Allah'a yakın olmanın alameti de onun dışında kalan her şeyden ilgiyi kesmektir. Allah'ın kelâmı gönüllere ışıklarını yayınca oradaki nefsani arzulan yok eder. Ârifler Allah ile yaşadıklarından gerçek hayat onların hayatıdır. Rabbini bilen O'ndan ümit kesmez, nefsini tanıyan yaptığı işle kibirlenmez. Allah'ı bilen O'na sığınır, O'nu unutan ise yaratıklara sığınır.
Zikir ve zikrin tesiri, derin bir denizdir. Zikir, zikredenlerin kalblerinde hâsıl olan bir hâldir. Söylemesi, yazması, bildirmesi imkânsızdır.
Hak teâlâyı, bilen kimsenin dili söylemez olur. Kelime bulamaz ki, anlatabilsin. Şaşar kalır. Dünyadan ve insanlardan haberi olmaz. Zikrolunan, Allahü teâlâ olduğu gibi, zikreden de ancak Odur. Kendisini yine ancak kendisi zikredebilir. Mahlûkların, Onu zikretmek haddine mi düşmüştür? Ancak sıfat-ı ilâhiyyesi ile sıfatlanması için, yaratmış olduğu insana kendisini zikretmesini emretmiştir. Herkes, yaradılışındaki kâbiliyyeti kadar, o nihâyetsiz ve dalgalı denizden bir şey ile teselli bulur.

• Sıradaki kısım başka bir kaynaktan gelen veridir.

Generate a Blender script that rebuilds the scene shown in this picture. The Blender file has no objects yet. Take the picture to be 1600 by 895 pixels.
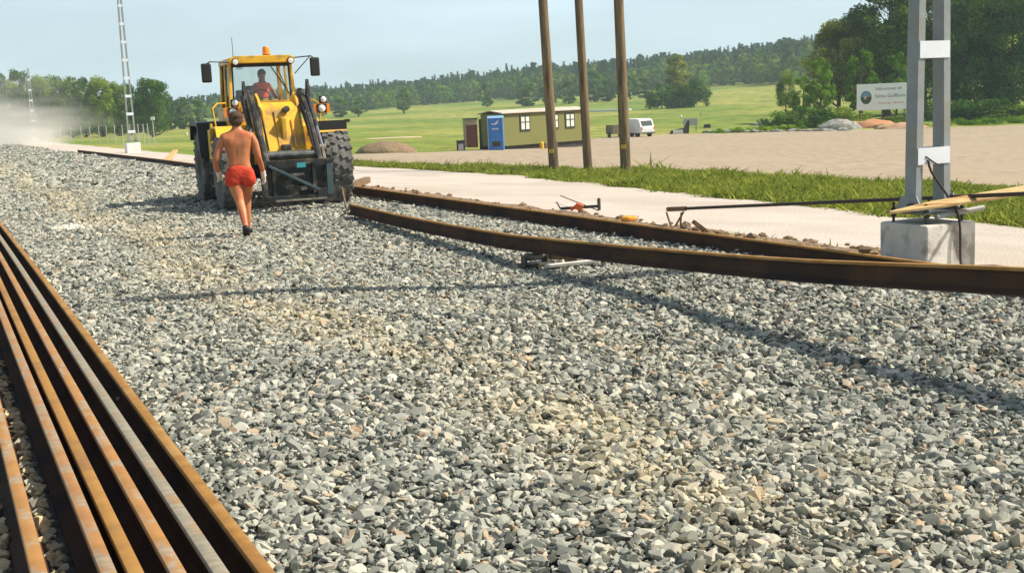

(Allah) kelime-i celilesini teşkile hizmet eden elif, lâm ve he harfleri, bu muazzam kelimenin işaret ettiği, hiçbir şeye benzemeyen zatı anlatmaya, alet ve vasıtadırlar. Bunları söylemek zikir değildir. Zikir, bu kelimenin neticesi, semeresi olan bir hâl ve keyfiyettir. Bu kelimeye zikir denmesi mecazdır. Hakiki mana ile değildir... Bunun gibi kelime-i tevhid de zikir değildir. Ancak söylemek ve mânası bakımından zikre alettir. Zikir, bu kelimenin ve bu ibarenin kalb ile tekrarından hâsıl olan bir hâldir. Bu hâlin husule gelmesi, bu kelime ve ibareye bağlıdır.